▶ Problem details
Write every line of the material out exactly as shown.

▶ Data rows
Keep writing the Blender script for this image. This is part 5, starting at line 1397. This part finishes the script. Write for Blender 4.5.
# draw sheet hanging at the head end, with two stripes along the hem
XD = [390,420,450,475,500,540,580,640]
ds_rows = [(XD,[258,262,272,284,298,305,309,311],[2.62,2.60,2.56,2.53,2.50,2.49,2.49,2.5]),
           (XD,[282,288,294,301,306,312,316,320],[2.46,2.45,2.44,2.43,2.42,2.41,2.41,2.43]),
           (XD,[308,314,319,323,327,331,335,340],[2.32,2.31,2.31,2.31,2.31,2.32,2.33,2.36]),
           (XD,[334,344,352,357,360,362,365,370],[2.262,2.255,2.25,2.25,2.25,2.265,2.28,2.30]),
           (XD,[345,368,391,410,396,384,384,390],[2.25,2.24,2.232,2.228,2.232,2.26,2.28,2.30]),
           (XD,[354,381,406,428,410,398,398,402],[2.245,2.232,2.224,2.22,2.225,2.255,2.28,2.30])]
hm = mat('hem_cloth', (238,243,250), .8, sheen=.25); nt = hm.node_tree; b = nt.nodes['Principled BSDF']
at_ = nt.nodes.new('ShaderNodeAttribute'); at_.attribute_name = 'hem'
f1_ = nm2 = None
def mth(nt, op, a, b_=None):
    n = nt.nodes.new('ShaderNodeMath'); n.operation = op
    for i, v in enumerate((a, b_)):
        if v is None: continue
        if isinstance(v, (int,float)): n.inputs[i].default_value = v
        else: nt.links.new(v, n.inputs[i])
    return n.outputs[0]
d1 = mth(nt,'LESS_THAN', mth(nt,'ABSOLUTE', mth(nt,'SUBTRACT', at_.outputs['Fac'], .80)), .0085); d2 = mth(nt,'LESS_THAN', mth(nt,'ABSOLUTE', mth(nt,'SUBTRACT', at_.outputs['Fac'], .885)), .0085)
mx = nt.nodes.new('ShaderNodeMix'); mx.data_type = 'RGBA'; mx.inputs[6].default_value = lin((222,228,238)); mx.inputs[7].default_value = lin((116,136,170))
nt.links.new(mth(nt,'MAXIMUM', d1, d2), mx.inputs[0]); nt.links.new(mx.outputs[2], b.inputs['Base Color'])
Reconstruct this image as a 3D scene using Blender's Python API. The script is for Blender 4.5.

▶ Exercise response
Keep writing the Blender script for this image. This is part 5, starting at line 1397. This part finishes the script. Write for Blender 4.5.
# draw sheet hanging at the head end, with two stripes along the hem
XD = [390,420,450,475,500,540,580,640]
ds_rows = [(XD,[258,262,272,284,298,305,309,311],[2.62,2.60,2.56,2.53,2.50,2.49,2.49,2.5]),
           (XD,[282,288,294,301,306,312,316,320],[2.46,2.45,2.44,2.43,2.42,2.41,2.41,2.43]),
           (XD,[308,314,319,323,327,331,335,340],[2.32,2.31,2.31,2.31,2.31,2.32,2.33,2.36]),
           (XD,[334,344,352,357,360,362,365,370],[2.262,2.255,2.25,2.25,2.25,2.265,2.28,2.30]),
           (XD,[345,368,391,410,396,384,384,390],[2.25,2.24,2.232,2.228,2.232,2.26,2.28,2.30]),
           (XD,[354,381,406,428,410,398,398,402],[2.245,2.232,2.224,2.22,2.225,2.255,2.28,2.30])]
hm = mat('hem_cloth', (238,243,250), .8, sheen=.25); nt = hm.node_tree; b = nt.nodes['Principled BSDF']
at_ = nt.nodes.new('ShaderNodeAttribute'); at_.attribute_name = 'hem'
f1_ = nm2 = None
def mth(nt, op, a, b_=None):
    n = nt.nodes.new('ShaderNodeMath'); n.operation = op
    for i, v in enumerate((a, b_)):
        if v is None: continue
        if isinstance(v, (int,float)): n.inputs[i].default_value = v
        else: nt.links.new(v, n.inputs[i])
    return n.outputs[0]
d1 = mth(nt,'LESS_THAN', mth(nt,'ABSOLUTE', mth(nt,'SUBTRACT', at_.outputs['Fac'], .80)), .0085); d2 = mth(nt,'LESS_THAN', mth(nt,'ABSOLUTE', mth(nt,'SUBTRACT', at_.outputs['Fac'], .885)), .0085)
mx = nt.nodes.new('ShaderNodeMix'); mx.data_type = 'RGBA'; mx.inputs[6].default_value = lin((222,228,238)); mx.inputs[7].default_value = lin((116,136,170))
nt.links.new(mth(nt,'MAXIMUM', d1, d2), mx.inputs[0]); nt.links.new(mx.outputs[2], b.inputs['Base Color'])
Reconstruct this image as a 3D scene using Blender's Python API. The script is for Blender 4.5.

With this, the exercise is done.